▶ [GIVEN PROBLEM]
Each line that holds the word "scene" should be returned.

▶ [GIVEN MATERIAL]
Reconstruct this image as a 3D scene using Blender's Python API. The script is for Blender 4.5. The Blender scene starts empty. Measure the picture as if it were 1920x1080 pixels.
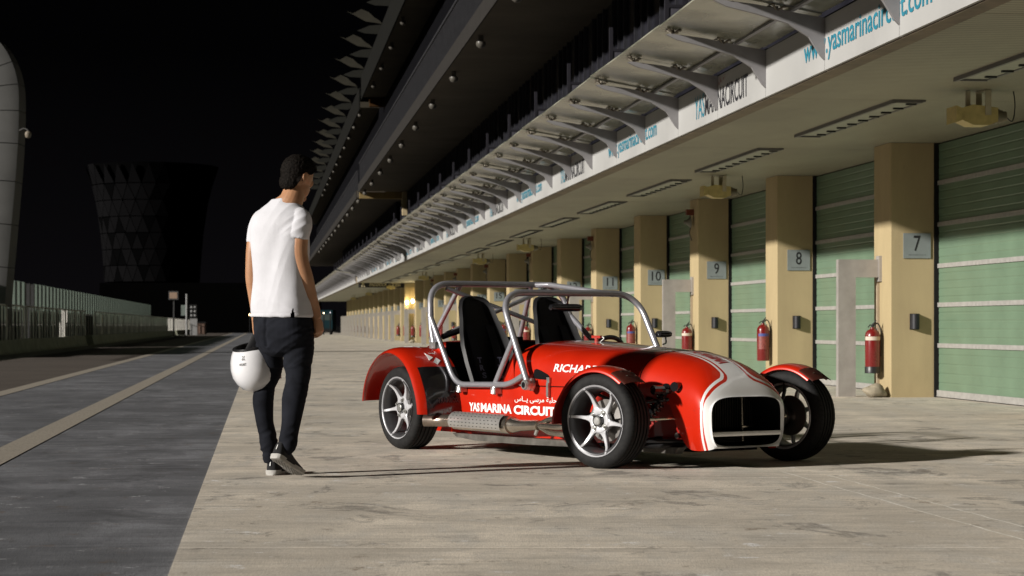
import bpy, math, random
from mathutils import Vector, Matrix
from mathutils.bvhtree import BVHTree
random.seed(7)
R = math.radians
scene = bpy.context.scene
COL = scene.collection

# ------------------------------------------------------------ camera, sky, sun, exposure
CAM_H = 0.86
FPX = 3900.0
cd = bpy.data.cameras.new('camera')
cam = bpy.data.objects.new('camera', cd); COL.objects.link(cam)
cam.location = (0, 0, CAM_H); cam.rotation_euler = (R(90), 0, 0)
cd.sensor_width = 36; cd.lens = 36 * FPX / 1920
cd.shift_y = (610 - 540) / 1920
cd.dof.use_dof = True; cd.dof.focus_distance = 12.6; cd.dof.aperture_fstop = 7.1
cd.clip_start = 0.1; cd.clip_end = 3000
scene.camera = cam

BANG = math.atan(0.12)                      # the pit building runs 6.8 degrees to the left of the view
LU, LV, LZ = 1.0, 0.42, -0.365              # light: across the lane towards the garages, away, down
_c, _s = math.cos(BANG), math.sin(BANG)
sun_dir = Vector((LU * _c - LV * _s, LU * _s + LV * _c, LZ)).normalized()
w = bpy.data.worlds.new('World'); scene.world = w; w.use_nodes = True
nt = w.node_tree; nt.nodes.clear()
wo = nt.nodes.new('ShaderNodeOutputWorld'); bg = nt.nodes.new('ShaderNodeBackground')
tc = nt.nodes.new('ShaderNodeTexCoord'); sx = nt.nodes.new('ShaderNodeSeparateXYZ')
cr = nt.nodes.new('ShaderNodeValToRGB')
nt.links.new(tc.outputs['Generated'], sx.inputs[0]); nt.links.new(sx.outputs['Z'], cr.inputs[0])
nt.links.new(cr.outputs[0], bg.inputs[0]); nt.links.new(bg.outputs[0], wo.inputs[0])
cr.color_ramp.elements[0].position = 0.0; cr.color_ramp.elements[0].color = (.0028, .0025, .0030, 1)
cr.color_ramp.elements[1].position = 0.13; cr.color_ramp.elements[1].color = (.0005, .0005, .0006, 1)
bg.inputs[1].default_value = 1.0
sl = bpy.data.lights.new('floodlight_sun', 'SUN'); sl.energy = 5.0; sl.angle = R(2.0); sl.color = (1.0, .95, .885)
so = bpy.data.objects.new('floodlight_sun', sl); COL.objects.link(so)
so.rotation_euler = (-sun_dir).to_track_quat('Z', 'Y').to_euler(); so.location = (-30, -10, 30)
vs = scene.view_settings
scene.display_settings.display_device = 'sRGB'
vs.view_transform = 'Standard'; vs.look = 'None'; vs.gamma = 1.0; vs.exposure = 0.32; vs.use_curve_mapping = False
scene.render.engine = 'CYCLES'
scene.cycles.use_denoising = True
scene.cycles.max_bounces = 7; scene.cycles.diffuse_bounces = 4; scene.cycles.glossy_bounces = 4
scene.cycles.sample_clamp_indirect = 4.0

# ------------------------------------------------------------ helpers
def tag(o, label=None, cat=None, group=None, kind=None):
    if label: o['label'] = label
    if cat: o['category'] = cat
    if group: o['group'] = group
    if kind: o['kind'] = kind
    return o

def empty(name, loc=(0, 0, 0), rz=0.0, label=None, cat=None, group=None, kind=None):
    o = bpy.data.objects.new(name, None); COL.objects.link(o)
    o.location = loc; o.rotation_euler = (0, 0, rz); o.empty_display_size = .2
    return tag(o, label, cat, group, kind)

def link_mesh(name, me, mat=None, parent=None, loc=(0, 0, 0), rot=(0, 0, 0)):
    o = bpy.data.objects.new(name, me); COL.objects.link(o)
    if mat is not None and len(me.materials) == 0: me.materials.append(mat)
    if parent is not None: o.parent = parent
    o.location = loc; o.rotation_euler = rot
    return o

def copy_tree(o, parent=None):
    c = o.copy(); COL.objects.link(c)
    if parent is not None: c.parent = parent
    for ch in list(o.children): copy_tree(ch, c)
    return c

class MB:
    def __init__(s): s.v = []; s.f = []; s.attr = None; s.mi = []
    def add(s, vs_, fs, m=0):
        b = len(s.v); s.v += [tuple(p) for p in vs_]; s.f += [tuple(i + b for i in f) for f in fs]; s.mi += [m] * len(fs); return s
    def box(s, x0, x1, y0, y1, z0, z1, m=0, M=None):
        p = [Vector((x, y, z)) for x in (x0, x1) for y in (y0, y1) for z in (z0, z1)]
        if M is not None: p = [M @ q for q in p]
        return s.add(p, [(0, 1, 3, 2), (4, 6, 7, 5), (0, 4, 5, 1), (2, 3, 7, 6), (0, 2, 6, 4), (1, 5, 7, 3)], m)
    def loft(s, rings, closed=True, cap=True, m=0, capend=None):
        n = len(rings[0]); vs_ = [p for r in rings for p in r]; fs = []
        for i in range(len(rings) - 1):
            for j in range(n if closed else n - 1):
                k = (j + 1) % n
                fs.append((i * n + j, i * n + k, (i + 1) * n + k, (i + 1) * n + j))
        if closed and cap:
            fs.append(tuple(reversed(range(n)))); fs.append(tuple(range((len(rings) - 1) * n, len(rings) * n)))
        return s.add(vs_, fs, m)
    def tube(s, path, r, n=10, cap=True, m=0, sq=1.0):
        P = [Vector(p) for p in path]; rr = r if isinstance(r, (list, tuple)) else [r] * len(P)
        rings = []; up = None
        for i, p in enumerate(P):
            t = (P[min(i + 1, len(P) - 1)] - P[max(i - 1, 0)]).normalized()
            if up is None:
                a = Vector((0, 0, 1)) if abs(t.z) < .9 else Vector((1, 0, 0))
            else: a = up
            x = a - t * a.dot(t)
            if x.length < 1e-6: x = Vector((1, 0, 0)) - t * t.x
            x.normalize(); y = t.cross(x); up = x
            rings.append([p + (x * math.cos(q) + y * math.sin(q) * sq) * rr[i] for q in [2 * math.pi * k / n for k in range(n)]])
        return s.loft(rings, True, cap, m)
    def lathe(s, prof, n=32, axis='z', c=(0, 0, 0), m=0, closed_prof=False):
        c = Vector(c); rings = []
        for r, h in prof:
            ring = []
            for k in range(n):
                a = 2 * math.pi * k / n; ca, sa = math.cos(a) * r, math.sin(a) * r
                ring.append(c + {'z': Vector((ca, sa, h)), 'y': Vector((sa, h, ca)), 'x': Vector((h, ca, sa))}[axis])
            rings.append(ring)
        if closed_prof: rings.append(rings[0])
        return s.loft(rings, True, not closed_prof, m)
    def prism(s, outline, fn, d0, d1, m=0):
        n = len(outline); a = [fn(p[0], p[1], d0) for p in outline]; b = [fn(p[0], p[1], d1) for p in outline]
        fs = [tuple(range(n)), tuple(reversed(range(n, 2 * n)))] + [(i, i + n, (i + 1) % n + n, (i + 1) % n) for i in range(n)]
        return s.add(a + b, fs, m)
    def ellipsoid(s, c, r, n=16, k=10, M=None, m=0):
        c = Vector(c); rings = []
        for i in range(1, k):
            th = math.pi * i / k
            ring = []
            for j in range(n):
                a = 2 * math.pi * j / n
                p = Vector((r[0] * math.sin(th) * math.cos(a), r[1] * math.sin(th) * math.sin(a), r[2] * math.cos(th)))
                if M is not None: p = M @ p
                ring.append(c + p)
            rings.append(ring)
        top = Vector((0, 0, r[2])); bot = -top
        if M is not None: top = M @ top; bot = M @ bot
        base = len(s.v); s.loft(rings, True, False, m)
        s.v += [tuple(c + top), tuple(c + bot)]; t = len(s.v) - 2
        L = base + (len(rings) - 1) * n
        for j in range(n):
            q = (j + 1) % n
            s.f += [(t, base + q, base + j), (t + 1, L + j, L + q)]; s.mi += [m, m]
        return s
    def mesh(s, name, mats=None, smooth=True, ang=35):
        me = bpy.data.meshes.new(name); me.from_pydata(s.v, [], s.f); me.validate(clean_customdata=False)
        import bmesh
        b = bmesh.new(); b.from_mesh(me); bmesh.ops.recalc_face_normals(b, faces=b.faces); b.to_mesh(me); b.free()
        if mats is not None:
            for q in (mats if isinstance(mats, (list, tuple)) else [mats]): me.materials.append(q)
            if isinstance(mats, (list, tuple)) and len(mats) > 1 and len(me.polygons) == len(s.mi):
                for p, i in zip(me.polygons, s.mi): p.material_index = i
        if smooth:
            me.shade_smooth()
            if ang < 180: me.set_sharp_from_angle(angle=R(ang))
        return me
    def build(s, name, mat=None, parent=None, loc=(0, 0, 0), rot=(0, 0, 0), smooth=True, ang=35):
        return link_mesh(name, s.mesh(name, mat, smooth, ang), None, parent, loc, rot)

def bend(pts, r=0.06, k=6):
    P = [Vector(p) for p in pts]; out = [P[0]]
    for i in range(1, len(P) - 1):
        a = (P[i - 1] - P[i]); b = (P[i + 1] - P[i])
        rr = r[i - 1] if isinstance(r, (list, tuple)) else r
        q = min(rr, a.length * .49, b.length * .49)
        s0 = P[i] + a.normalized() * q; s1 = P[i] + b.normalized() * q
        for j in range(k + 1):
            t = j / k; out.append(s0 * (1 - t) ** 2 + P[i] * 2 * t * (1 - t) + s1 * t * t)
    out.append(P[-1]); return out

def spline(pts, k=6):
    P = [Vector(p) for p in pts]; out = []
    for i in range(len(P) - 1):
        p0 = P[max(i - 1, 0)]; p1 = P[i]; p2 = P[i + 1]; p3 = P[min(i + 2, len(P) - 1)]
        for j in range(k):
            t = j / k
            out.append(.5 * ((2 * p1) + (p2 - p0) * t + (2 * p0 - 5 * p1 + 4 * p2 - p3) * t * t + (3 * p1 - p0 - 3 * p2 + p3) * t ** 3))
    out.append(P[-1]); return out

def interp(x, tab):
    if x <= tab[0][0]: return tab[0][1]
    for (a, b), (c, d) in zip(tab, tab[1:]):
        if x <= c:
            t = (x - a) / (c - a); return b + (d - b) * t
    return tab[-1][1]

def sinterp(x, tab):                       # smooth (monotone-ish catmull) interpolation
    n = len(tab)
    if x <= tab[0][0]: return tab[0][1]
    if x >= tab[-1][0]: return tab[-1][1]
    for i in range(n - 1):
        if x <= tab[i + 1][0]:
            x0, y0 = tab[i]; x1, y1 = tab[i + 1]
            m0 = (tab[i + 1][1] - tab[i - 1][1]) / (tab[i + 1][0] - tab[i - 1][0]) if i > 0 else (y1 - y0) / (x1 - x0)
            m1 = (tab[i + 2][1] - y0) / (tab[i + 2][0] - x0) if i < n - 2 else (y1 - y0) / (x1 - x0)
            h = x1 - x0; t = (x - x0) / h
            return (2 * t ** 3 - 3 * t * t + 1) * y0 + (t ** 3 - 2 * t * t + t) * h * m0 + (-2 * t ** 3 + 3 * t * t) * y1 + (t ** 3 - t * t) * h * m1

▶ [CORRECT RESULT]
Reconstruct this image as a 3D scene using Blender's Python API. The script is for Blender 4.5. The Blender scene starts empty. Measure the picture as if it were 1920x1080 pixels.
scene = bpy.context.scene
COL = scene.collection
scene.camera = cam
w = bpy.data.worlds.new('World'); scene.world = w; w.use_nodes = True
vs = scene.view_settings
scene.display_settings.display_device = 'sRGB'
scene.render.engine = 'CYCLES'
scene.cycles.use_denoising = True
scene.cycles.max_bounces = 7; scene.cycles.diffuse_bounces = 4; scene.cycles.glossy_bounces = 4
scene.cycles.sample_clamp_indirect = 4.0